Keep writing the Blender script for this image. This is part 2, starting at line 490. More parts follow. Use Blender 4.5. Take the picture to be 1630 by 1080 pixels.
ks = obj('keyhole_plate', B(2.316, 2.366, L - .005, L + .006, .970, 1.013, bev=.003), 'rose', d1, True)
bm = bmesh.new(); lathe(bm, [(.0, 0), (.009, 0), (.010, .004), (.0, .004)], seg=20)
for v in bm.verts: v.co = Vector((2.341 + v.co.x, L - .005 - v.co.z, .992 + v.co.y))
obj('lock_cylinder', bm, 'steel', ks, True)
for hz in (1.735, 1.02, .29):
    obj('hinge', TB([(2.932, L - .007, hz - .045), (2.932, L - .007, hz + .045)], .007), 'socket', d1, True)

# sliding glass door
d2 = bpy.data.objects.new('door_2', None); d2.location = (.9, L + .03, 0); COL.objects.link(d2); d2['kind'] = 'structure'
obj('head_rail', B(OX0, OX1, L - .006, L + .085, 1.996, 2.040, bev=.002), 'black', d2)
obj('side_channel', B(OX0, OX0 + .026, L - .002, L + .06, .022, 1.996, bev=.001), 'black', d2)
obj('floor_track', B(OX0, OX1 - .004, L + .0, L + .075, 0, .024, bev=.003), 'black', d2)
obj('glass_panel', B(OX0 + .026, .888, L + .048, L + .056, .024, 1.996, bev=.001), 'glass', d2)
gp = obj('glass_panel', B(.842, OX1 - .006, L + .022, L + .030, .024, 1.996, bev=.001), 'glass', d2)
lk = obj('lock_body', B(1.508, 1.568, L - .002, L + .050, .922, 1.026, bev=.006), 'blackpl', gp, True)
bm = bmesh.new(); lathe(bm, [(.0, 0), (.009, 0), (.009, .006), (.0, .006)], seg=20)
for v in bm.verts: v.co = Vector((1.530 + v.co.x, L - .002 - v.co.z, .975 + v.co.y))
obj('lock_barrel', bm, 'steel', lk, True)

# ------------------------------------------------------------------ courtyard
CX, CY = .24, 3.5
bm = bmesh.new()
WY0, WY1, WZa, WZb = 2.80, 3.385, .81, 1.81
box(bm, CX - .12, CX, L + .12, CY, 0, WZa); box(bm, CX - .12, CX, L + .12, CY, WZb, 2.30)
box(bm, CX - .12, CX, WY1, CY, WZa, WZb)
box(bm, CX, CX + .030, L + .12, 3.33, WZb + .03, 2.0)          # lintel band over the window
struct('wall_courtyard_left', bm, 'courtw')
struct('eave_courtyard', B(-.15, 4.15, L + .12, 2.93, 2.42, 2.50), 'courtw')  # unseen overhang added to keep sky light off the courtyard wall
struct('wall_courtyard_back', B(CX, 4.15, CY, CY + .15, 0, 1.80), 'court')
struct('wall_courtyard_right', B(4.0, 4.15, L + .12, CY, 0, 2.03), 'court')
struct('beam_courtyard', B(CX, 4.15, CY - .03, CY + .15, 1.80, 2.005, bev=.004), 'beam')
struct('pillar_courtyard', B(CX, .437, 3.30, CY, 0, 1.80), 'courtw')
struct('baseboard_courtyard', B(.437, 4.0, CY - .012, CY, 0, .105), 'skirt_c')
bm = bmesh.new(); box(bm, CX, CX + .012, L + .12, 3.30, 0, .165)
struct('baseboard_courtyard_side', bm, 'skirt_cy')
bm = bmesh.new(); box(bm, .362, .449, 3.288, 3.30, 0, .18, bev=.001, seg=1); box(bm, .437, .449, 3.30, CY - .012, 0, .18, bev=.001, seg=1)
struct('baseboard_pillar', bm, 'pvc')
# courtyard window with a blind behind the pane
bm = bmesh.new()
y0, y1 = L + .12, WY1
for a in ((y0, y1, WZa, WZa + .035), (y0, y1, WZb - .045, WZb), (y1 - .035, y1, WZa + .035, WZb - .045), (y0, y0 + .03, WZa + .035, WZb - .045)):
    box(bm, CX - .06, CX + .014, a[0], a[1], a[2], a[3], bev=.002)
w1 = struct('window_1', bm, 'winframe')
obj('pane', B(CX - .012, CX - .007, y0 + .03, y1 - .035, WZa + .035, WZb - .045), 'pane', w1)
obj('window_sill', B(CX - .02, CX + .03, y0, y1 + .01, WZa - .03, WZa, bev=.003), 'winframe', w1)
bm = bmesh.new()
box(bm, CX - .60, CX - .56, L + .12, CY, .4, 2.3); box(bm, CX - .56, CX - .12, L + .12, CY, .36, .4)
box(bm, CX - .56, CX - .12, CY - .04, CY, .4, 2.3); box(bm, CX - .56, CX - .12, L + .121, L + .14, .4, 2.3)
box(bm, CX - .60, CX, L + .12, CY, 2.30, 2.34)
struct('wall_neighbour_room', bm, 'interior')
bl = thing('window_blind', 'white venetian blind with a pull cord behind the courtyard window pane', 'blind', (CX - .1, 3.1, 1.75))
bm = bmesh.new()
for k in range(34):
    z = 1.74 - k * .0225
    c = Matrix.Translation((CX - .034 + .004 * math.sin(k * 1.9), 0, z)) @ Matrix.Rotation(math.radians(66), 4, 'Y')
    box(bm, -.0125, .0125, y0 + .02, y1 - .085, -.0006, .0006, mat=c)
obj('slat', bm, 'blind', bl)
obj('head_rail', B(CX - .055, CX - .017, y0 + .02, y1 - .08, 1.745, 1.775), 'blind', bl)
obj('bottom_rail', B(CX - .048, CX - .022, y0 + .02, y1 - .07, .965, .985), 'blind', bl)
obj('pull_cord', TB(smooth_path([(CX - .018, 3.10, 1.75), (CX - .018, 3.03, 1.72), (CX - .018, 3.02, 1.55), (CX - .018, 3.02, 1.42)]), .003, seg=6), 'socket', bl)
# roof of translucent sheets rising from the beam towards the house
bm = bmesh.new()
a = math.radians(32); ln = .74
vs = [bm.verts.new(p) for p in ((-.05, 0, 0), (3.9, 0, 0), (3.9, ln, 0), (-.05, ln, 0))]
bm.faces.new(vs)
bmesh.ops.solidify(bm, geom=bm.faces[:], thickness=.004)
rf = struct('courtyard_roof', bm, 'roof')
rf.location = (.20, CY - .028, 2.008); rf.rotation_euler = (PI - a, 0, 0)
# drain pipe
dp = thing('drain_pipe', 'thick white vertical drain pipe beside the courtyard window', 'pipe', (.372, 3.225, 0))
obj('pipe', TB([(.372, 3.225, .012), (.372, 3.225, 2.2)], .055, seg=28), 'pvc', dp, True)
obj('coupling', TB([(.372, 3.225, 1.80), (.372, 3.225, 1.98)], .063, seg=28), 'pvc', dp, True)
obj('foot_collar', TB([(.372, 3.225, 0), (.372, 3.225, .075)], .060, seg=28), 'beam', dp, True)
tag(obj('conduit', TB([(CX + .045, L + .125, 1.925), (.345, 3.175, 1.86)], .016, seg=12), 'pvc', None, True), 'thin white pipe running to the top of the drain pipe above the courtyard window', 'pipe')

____

**WRITTEN REQUEST**
All the data must be duplicated exactly, with nothing added or removed.

**EXERCISE RESPONSE**
Keep writing the Blender script for this image. This is part 2, starting at line 490. More parts follow. Use Blender 4.5. Take the picture to be 1630 by 1080 pixels.
ks = obj('keyhole_plate', B(2.316, 2.366, L - .005, L + .006, .970, 1.013, bev=.003), 'rose', d1, True)
bm = bmesh.new(); lathe(bm, [(.0, 0), (.009, 0), (.010, .004), (.0, .004)], seg=20)
for v in bm.verts: v.co = Vector((2.341 + v.co.x, L - .005 - v.co.z, .992 + v.co.y))
obj('lock_cylinder', bm, 'steel', ks, True)
for hz in (1.735, 1.02, .29):
    obj('hinge', TB([(2.932, L - .007, hz - .045), (2.932, L - .007, hz + .045)], .007), 'socket', d1, True)

# sliding glass door
d2 = bpy.data.objects.new('door_2', None); d2.location = (.9, L + .03, 0); COL.objects.link(d2); d2['kind'] = 'structure'
obj('head_rail', B(OX0, OX1, L - .006, L + .085, 1.996, 2.040, bev=.002), 'black', d2)
obj('side_channel', B(OX0, OX0 + .026, L - .002, L + .06, .022, 1.996, bev=.001), 'black', d2)
obj('floor_track', B(OX0, OX1 - .004, L + .0, L + .075, 0, .024, bev=.003), 'black', d2)
obj('glass_panel', B(OX0 + .026, .888, L + .048, L + .056, .024, 1.996, bev=.001), 'glass', d2)
gp = obj('glass_panel', B(.842, OX1 - .006, L + .022, L + .030, .024, 1.996, bev=.001), 'glass', d2)
lk = obj('lock_body', B(1.508, 1.568, L - .002, L + .050, .922, 1.026, bev=.006), 'blackpl', gp, True)
bm = bmesh.new(); lathe(bm, [(.0, 0), (.009, 0), (.009, .006), (.0, .006)], seg=20)
for v in bm.verts: v.co = Vector((1.530 + v.co.x, L - .002 - v.co.z, .975 + v.co.y))
obj('lock_barrel', bm, 'steel', lk, True)

# ------------------------------------------------------------------ courtyard
CX, CY = .24, 3.5
bm = bmesh.new()
WY0, WY1, WZa, WZb = 2.80, 3.385, .81, 1.81
box(bm, CX - .12, CX, L + .12, CY, 0, WZa); box(bm, CX - .12, CX, L + .12, CY, WZb, 2.30)
box(bm, CX - .12, CX, WY1, CY, WZa, WZb)
box(bm, CX, CX + .030, L + .12, 3.33, WZb + .03, 2.0)          # lintel band over the window
struct('wall_courtyard_left', bm, 'courtw')
struct('eave_courtyard', B(-.15, 4.15, L + .12, 2.93, 2.42, 2.50), 'courtw')  # unseen overhang added to keep sky light off the courtyard wall
struct('wall_courtyard_back', B(CX, 4.15, CY, CY + .15, 0, 1.80), 'court')
struct('wall_courtyard_right', B(4.0, 4.15, L + .12, CY, 0, 2.03), 'court')
struct('beam_courtyard', B(CX, 4.15, CY - .03, CY + .15, 1.80, 2.005, bev=.004), 'beam')
struct('pillar_courtyard', B(CX, .437, 3.30, CY, 0, 1.80), 'courtw')
struct('baseboard_courtyard', B(.437, 4.0, CY - .012, CY, 0, .105), 'skirt_c')
bm = bmesh.new(); box(bm, CX, CX + .012, L + .12, 3.30, 0, .165)
struct('baseboard_courtyard_side', bm, 'skirt_cy')
bm = bmesh.new(); box(bm, .362, .449, 3.288, 3.30, 0, .18, bev=.001, seg=1); box(bm, .437, .449, 3.30, CY - .012, 0, .18, bev=.001, seg=1)
struct('baseboard_pillar', bm, 'pvc')
# courtyard window with a blind behind the pane
bm = bmesh.new()
y0, y1 = L + .12, WY1
for a in ((y0, y1, WZa, WZa + .035), (y0, y1, WZb - .045, WZb), (y1 - .035, y1, WZa + .035, WZb - .045), (y0, y0 + .03, WZa + .035, WZb - .045)):
    box(bm, CX - .06, CX + .014, a[0], a[1], a[2], a[3], bev=.002)
w1 = struct('window_1', bm, 'winframe')
obj('pane', B(CX - .012, CX - .007, y0 + .03, y1 - .035, WZa + .035, WZb - .045), 'pane', w1)
obj('window_sill', B(CX - .02, CX + .03, y0, y1 + .01, WZa - .03, WZa, bev=.003), 'winframe', w1)
bm = bmesh.new()
box(bm, CX - .60, CX - .56, L + .12, CY, .4, 2.3); box(bm, CX - .56, CX - .12, L + .12, CY, .36, .4)
box(bm, CX - .56, CX - .12, CY - .04, CY, .4, 2.3); box(bm, CX - .56, CX - .12, L + .121, L + .14, .4, 2.3)
box(bm, CX - .60, CX, L + .12, CY, 2.30, 2.34)
struct('wall_neighbour_room', bm, 'interior')
bl = thing('window_blind', 'white venetian blind with a pull cord behind the courtyard window pane', 'blind', (CX - .1, 3.1, 1.75))
bm = bmesh.new()
for k in range(34):
    z = 1.74 - k * .0225
    c = Matrix.Translation((CX - .034 + .004 * math.sin(k * 1.9), 0, z)) @ Matrix.Rotation(math.radians(66), 4, 'Y')
    box(bm, -.0125, .0125, y0 + .02, y1 - .085, -.0006, .0006, mat=c)
obj('slat', bm, 'blind', bl)
obj('head_rail', B(CX - .055, CX - .017, y0 + .02, y1 - .08, 1.745, 1.775), 'blind', bl)
obj('bottom_rail', B(CX - .048, CX - .022, y0 + .02, y1 - .07, .965, .985), 'blind', bl)
obj('pull_cord', TB(smooth_path([(CX - .018, 3.10, 1.75), (CX - .018, 3.03, 1.72), (CX - .018, 3.02, 1.55), (CX - .018, 3.02, 1.42)]), .003, seg=6), 'socket', bl)
# roof of translucent sheets rising from the beam towards the house
bm = bmesh.new()
a = math.radians(32); ln = .74
vs = [bm.verts.new(p) for p in ((-.05, 0, 0), (3.9, 0, 0), (3.9, ln, 0), (-.05, ln, 0))]
bm.faces.new(vs)
bmesh.ops.solidify(bm, geom=bm.faces[:], thickness=.004)
rf = struct('courtyard_roof', bm, 'roof')
rf.location = (.20, CY - .028, 2.008); rf.rotation_euler = (PI - a, 0, 0)
# drain pipe
dp = thing('drain_pipe', 'thick white vertical drain pipe beside the courtyard window', 'pipe', (.372, 3.225, 0))
obj('pipe', TB([(.372, 3.225, .012), (.372, 3.225, 2.2)], .055, seg=28), 'pvc', dp, True)
obj('coupling', TB([(.372, 3.225, 1.80), (.372, 3.225, 1.98)], .063, seg=28), 'pvc', dp, True)
obj('foot_collar', TB([(.372, 3.225, 0), (.372, 3.225, .075)], .060, seg=28), 'beam', dp, True)
tag(obj('conduit', TB([(CX + .045, L + .125, 1.925), (.345, 3.175, 1.86)], .016, seg=12), 'pvc', None, True), 'thin white pipe running to the top of the drain pipe above the courtyard window', 'pipe')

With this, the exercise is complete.